Wednesday, November 01, 2006

deeper than God

Yesterday was November first for most of you, but here it was All Saint's Day, otherwise known as Go To The Cemetery With Flowers, Wreaths, and Candles To Pay Respect To The Dead Day. Maybe they're the same thing, I don't know. I'm American and therefore only pay attention to the selfish holidays like Halloween. Hehe, just kidding. Well, about the selfish part. Kinda, sorta.

Anyhow.

We went, we saw, we attempted to explain to Julia why it is we go to the cemetery if dead people go to heaven (thank you, mom, for instilling a christian attitude from one week at bible school). I himmed and hawed (hemmed/hawed?) through that explanation. It's a weird power, isn't it? Whatever crap I decide she's going to believe as Truth. It's frightening, to be honest. I don't always understand myself why we feel compelled to follow, and then pass on, the traditions: you die and go to heaven (if you're good, otherwise uh-oh), we visit graves to pay remembrance, etc. Yet, I don't actually believe that the departed are hanging out at the cemetery, do you? Can you just imagine: The otherWorldly Sewing Circle... Spirits hanging around discussing this year's candle trends. Do they care whether fresh flowers or plastic are placed, one large candle or many small?

We follow these traditions mainly because it makes US feel good (and in the case of my MIL, provides guilt-trip material as she goes more often than once or twice a year...) not because the spirits give a rat's ass. I don't like these types of traditions as it becomes just another marketed holiday, of which there are already too many. And it is hard for me to make-up bullshit to pacify Julia. I mean, come on, do I look like I know what happens after we die? It's all hearsay.

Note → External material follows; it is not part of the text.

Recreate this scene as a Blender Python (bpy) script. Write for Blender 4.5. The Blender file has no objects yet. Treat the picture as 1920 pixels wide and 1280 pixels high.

Luckily, she was attracted to the water well. Having only seen one in her storybooks, her curiousity was piqued. She asked me about it and we discussed the mechanics behind it; the water all the way at the bottom, however, was not close enough to sustain her interest. Then she saw it. It was blue, big, and surrounding by standing water on a day she wore her rain boots: it was perfection. A hand water pump thingy. (That's totally the official name, too.) Something like this but blue:

Well, to be honest she loved the color and that there was water all around, the pump itself, not so much. She started to tap the puddle with her toe, mischeivious grin waiting to be caught and reprimanded by Grandma. She dipped further into the puddle, then further. She called me over to witness the miracle and, wanting to show off, stretched further into the puddle. The water was above her ankle and as she grabbed my hand and plunged even farther she exclaimed, "This water is deeper than God!"

1 comment:

Kit said...

All those God questions..I think it is OK to say that noone actually knows what happens when you die but a lot of people believe...whatever it is you want to pass on to your child. Its much harder when you leave behind the formulaic heaven hell idea and try to find something that makes sense to you too.

Its true that we visit graves to make us feel better..not the spirits who are quite happy without getting asthma from pollen rich flowers!